The University of Michigan where Dewey first taught was a leader in the momentous shift in American higher education toward the public university, with its commitment to access for a diverse citizenry and to extensive engagement with the society. James B. Angell, Michigan's president from 1871 to 1909, strongly believed that public universities needed to embody and also help shape the dynamics of a changing democracy. He built on the pioneering admission of women in 1870 to create a "democratic atmosphere" on campus, full of debate, discussion, experimentalism, and open play of different viewpoints. The seminar as a teaching method increasing was increasingly used to engage students in interactive education. Students also were able to take a wider selection of courses. There was a growing emphasis on scientific approaches to problems and analysis of the world, understood as democratic practices such as cooperative inquiry and testing of ideas in practice.

Dewey's closest associates among the Michigan faculty were George Herbert Mead, Robert Park, James Tuft, and Alfred Lloyd, all highly engaged intellectuals with a passionate identification with the popular movements for reform that were sweeping America. In views which echoed those of Jane Addams, the settlement house visionary, and Alain Locke, father of the Harlem Renaissance, development of human potential was at the center of his first serious statement on democracy, his essay "The Ethics of Democracy," written in 1888.

Democracy, according to Dewey, involves an ethical ideal, not simply a government. Its aim should be the development of the potentials of each person. "Democracy means the personality is the first and final reality," Dewey wrote. "It admits that the chief stimuli and encouragement to the realization of personality come from society; but it holds, nonetheless, to the fact that personality cannot be procured for any one, however degraded and feeble, by anyone else, however wise and strong."

Dewey also emphasized the importance of work as a source of human learning and democracy, extremely unusual among political theorists, combining such emphasis with a sharp criticism of most people's degraded experiences of work. "Democracy is not in reality what it is in name until it is industrial as well as civil and political..."

He envisioned a variety of ways to tie education and learning to the work of the craftsman, the artist, and the professional.

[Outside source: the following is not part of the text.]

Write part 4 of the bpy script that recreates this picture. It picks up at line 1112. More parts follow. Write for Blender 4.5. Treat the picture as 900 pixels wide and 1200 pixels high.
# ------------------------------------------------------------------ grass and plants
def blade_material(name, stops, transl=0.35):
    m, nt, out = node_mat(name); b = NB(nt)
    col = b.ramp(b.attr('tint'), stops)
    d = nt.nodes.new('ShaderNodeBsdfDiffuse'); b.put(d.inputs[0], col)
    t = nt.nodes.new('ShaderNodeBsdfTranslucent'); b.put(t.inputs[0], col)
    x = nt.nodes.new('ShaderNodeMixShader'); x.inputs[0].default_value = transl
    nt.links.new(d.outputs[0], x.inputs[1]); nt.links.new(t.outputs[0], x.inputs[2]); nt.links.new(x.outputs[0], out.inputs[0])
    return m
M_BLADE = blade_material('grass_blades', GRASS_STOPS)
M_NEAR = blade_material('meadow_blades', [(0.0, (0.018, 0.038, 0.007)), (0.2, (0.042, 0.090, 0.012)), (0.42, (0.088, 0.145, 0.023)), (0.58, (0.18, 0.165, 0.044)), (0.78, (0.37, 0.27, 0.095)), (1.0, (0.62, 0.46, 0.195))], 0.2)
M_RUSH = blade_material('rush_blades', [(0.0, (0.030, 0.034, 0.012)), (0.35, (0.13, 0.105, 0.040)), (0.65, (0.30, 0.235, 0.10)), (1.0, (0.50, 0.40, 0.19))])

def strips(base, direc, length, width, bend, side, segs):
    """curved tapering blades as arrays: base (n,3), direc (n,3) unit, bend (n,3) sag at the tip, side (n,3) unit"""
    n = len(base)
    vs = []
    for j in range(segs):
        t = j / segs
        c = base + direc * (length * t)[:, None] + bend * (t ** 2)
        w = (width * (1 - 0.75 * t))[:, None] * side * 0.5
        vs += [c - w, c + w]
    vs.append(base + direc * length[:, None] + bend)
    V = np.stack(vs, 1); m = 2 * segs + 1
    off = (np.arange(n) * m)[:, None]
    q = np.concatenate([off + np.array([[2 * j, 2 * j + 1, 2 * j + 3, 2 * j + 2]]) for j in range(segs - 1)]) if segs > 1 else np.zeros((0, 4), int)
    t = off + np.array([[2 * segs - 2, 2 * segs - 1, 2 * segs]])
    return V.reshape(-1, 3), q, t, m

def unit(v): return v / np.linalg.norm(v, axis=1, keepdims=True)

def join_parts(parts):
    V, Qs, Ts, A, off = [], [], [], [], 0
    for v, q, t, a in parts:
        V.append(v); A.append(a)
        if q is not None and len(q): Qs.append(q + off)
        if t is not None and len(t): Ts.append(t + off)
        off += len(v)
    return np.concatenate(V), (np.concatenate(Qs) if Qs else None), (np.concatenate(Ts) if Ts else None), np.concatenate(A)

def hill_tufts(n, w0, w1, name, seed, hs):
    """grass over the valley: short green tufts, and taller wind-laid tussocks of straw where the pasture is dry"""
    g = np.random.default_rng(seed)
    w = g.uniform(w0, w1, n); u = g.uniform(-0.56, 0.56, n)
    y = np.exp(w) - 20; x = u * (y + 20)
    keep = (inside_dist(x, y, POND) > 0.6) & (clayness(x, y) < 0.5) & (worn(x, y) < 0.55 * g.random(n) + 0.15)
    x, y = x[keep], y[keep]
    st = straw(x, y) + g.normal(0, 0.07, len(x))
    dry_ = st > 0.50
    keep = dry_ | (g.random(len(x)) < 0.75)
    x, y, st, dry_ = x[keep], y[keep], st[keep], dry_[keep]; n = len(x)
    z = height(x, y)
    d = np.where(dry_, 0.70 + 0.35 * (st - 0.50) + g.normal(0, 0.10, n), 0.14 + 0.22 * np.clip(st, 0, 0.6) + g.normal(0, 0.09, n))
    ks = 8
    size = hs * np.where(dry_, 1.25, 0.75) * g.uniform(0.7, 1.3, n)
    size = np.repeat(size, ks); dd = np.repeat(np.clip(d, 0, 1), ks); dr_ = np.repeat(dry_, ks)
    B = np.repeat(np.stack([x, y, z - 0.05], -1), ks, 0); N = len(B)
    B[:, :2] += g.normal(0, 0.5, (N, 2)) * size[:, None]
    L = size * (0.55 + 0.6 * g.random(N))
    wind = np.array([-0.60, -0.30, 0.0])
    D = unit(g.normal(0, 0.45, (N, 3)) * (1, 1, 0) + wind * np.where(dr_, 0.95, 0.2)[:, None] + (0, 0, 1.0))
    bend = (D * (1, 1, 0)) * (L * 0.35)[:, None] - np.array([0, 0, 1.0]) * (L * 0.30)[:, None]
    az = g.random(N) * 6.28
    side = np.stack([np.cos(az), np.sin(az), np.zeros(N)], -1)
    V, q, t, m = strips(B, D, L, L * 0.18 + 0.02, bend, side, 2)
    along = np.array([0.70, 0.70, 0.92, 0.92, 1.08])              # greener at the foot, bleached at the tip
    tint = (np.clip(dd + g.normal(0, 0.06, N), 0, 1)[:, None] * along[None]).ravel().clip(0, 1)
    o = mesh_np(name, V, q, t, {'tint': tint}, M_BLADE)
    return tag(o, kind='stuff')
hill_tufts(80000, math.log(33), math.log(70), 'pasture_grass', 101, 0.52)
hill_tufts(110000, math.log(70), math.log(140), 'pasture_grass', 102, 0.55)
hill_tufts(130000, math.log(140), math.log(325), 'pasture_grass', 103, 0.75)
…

Forty years after he had introduced the idea of human development and learning through work in the "Ethics of Democracy," he argued in "Art as Experience" that "the intelligent mechanic engaged in his job, interested in doing well and finding satisfaction in his handiwork, caring for his materials and tools with genuine affection, is artistically engaged."

He decried the rarity of such experiences in the modern work site. "No permanent solution is possible save in a radical social alteration, which affects the degree and kind of participation the worker has in the production and social distribution of the wares he produces...."

In sum, Dewey envisioned "education for public work," students who would be change agents for work with public qualities and public purposes, not simply fit into existing work roles. This is far different than the "workforce preparation" touted by politicians like Scott Walker.

We need such education today. And we need its animating principle of radical and unsentimental public love and respect for the "rag and tag and bobtail of humanity."